Thursday, April 5, 2012

How Much Does Your Credit Score Drop When You Close a Credit Card?



Debt Utilization Ratio






The biggest negative impact on your credit score as a result of closing a credit card account may come from increases to your debt utilization ratio. Debt utilization demonstrates the relationship between how much debt you have and how much credit is available to you. If you carry balances on your cards and you close an account, your debt utilization may leap. This figure is weighted at 35 percent of your credit score, so it's important to pay off any accounts if you do decide to close them, to minimize damage to your credit.



Length of Credit






The length of your credit history accounts for about 15 percent of your credit score. If the account is an older one, closing it may have a negative impact on your credit score.
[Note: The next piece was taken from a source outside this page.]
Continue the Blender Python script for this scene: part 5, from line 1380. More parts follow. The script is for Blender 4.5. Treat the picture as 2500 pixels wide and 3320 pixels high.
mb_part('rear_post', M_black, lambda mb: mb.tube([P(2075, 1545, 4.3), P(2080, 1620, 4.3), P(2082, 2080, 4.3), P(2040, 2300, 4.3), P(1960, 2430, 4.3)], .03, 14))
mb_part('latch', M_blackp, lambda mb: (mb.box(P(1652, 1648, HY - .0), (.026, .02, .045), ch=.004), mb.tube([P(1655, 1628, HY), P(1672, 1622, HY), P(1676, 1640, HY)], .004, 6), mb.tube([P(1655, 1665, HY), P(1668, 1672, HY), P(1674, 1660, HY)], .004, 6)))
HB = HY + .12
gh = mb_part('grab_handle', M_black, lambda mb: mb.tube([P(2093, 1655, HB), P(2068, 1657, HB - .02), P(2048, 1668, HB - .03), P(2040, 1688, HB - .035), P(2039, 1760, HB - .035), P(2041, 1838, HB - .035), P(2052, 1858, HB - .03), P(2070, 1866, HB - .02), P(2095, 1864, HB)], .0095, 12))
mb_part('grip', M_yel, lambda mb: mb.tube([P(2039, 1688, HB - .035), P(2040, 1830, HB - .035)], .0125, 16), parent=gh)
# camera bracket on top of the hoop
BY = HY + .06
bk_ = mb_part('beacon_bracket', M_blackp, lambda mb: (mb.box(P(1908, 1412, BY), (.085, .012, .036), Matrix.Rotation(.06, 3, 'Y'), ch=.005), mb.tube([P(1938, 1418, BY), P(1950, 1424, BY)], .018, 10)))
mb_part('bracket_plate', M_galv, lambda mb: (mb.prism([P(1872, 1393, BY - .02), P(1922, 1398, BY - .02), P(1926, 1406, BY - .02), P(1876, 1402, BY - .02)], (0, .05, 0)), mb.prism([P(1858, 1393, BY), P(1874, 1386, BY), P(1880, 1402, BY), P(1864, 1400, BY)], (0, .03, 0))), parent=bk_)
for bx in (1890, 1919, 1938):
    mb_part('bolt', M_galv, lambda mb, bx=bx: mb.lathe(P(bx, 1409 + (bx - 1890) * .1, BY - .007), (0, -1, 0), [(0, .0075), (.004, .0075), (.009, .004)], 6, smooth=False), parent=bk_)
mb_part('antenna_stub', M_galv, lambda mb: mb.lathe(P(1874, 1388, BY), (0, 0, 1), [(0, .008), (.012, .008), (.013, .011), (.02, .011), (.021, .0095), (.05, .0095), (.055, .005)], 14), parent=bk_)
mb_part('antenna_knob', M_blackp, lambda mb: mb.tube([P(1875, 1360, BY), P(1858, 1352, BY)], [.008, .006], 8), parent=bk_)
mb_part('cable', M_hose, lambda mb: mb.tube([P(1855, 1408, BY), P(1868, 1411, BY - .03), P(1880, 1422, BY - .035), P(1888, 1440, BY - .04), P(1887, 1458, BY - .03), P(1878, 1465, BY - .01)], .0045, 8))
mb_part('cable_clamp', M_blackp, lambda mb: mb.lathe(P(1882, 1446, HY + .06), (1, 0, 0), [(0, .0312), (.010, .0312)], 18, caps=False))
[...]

If you are going to close a credit card account, verify that it's not one of your older accounts, or you may see your score drop.











Credit Report






For the consumer considering closing an account in a bid to switch to one with a lower rate, he should think twice as doing so may signal that he is a high credit risk to future lenders. Instead, contact your creditor and ask if it can match the new card's interest rate.



Considerations






If you do decide to close a credit card account, it's vital to do so the right way. According to Bankrate writer Lucy Lazarony, you should only cancel cards that don't have a balance. If you cancel while you still have a balance, you may risk interest rate hikes to the maximum rate allowed. Consumers who are considering a large loan, such as a mortgage or car loan, may find it more difficult to obtain new credit with favorable loan terms after closing credit card accounts. If you want to take out a large loan, you should wait until after approval to close your accounts.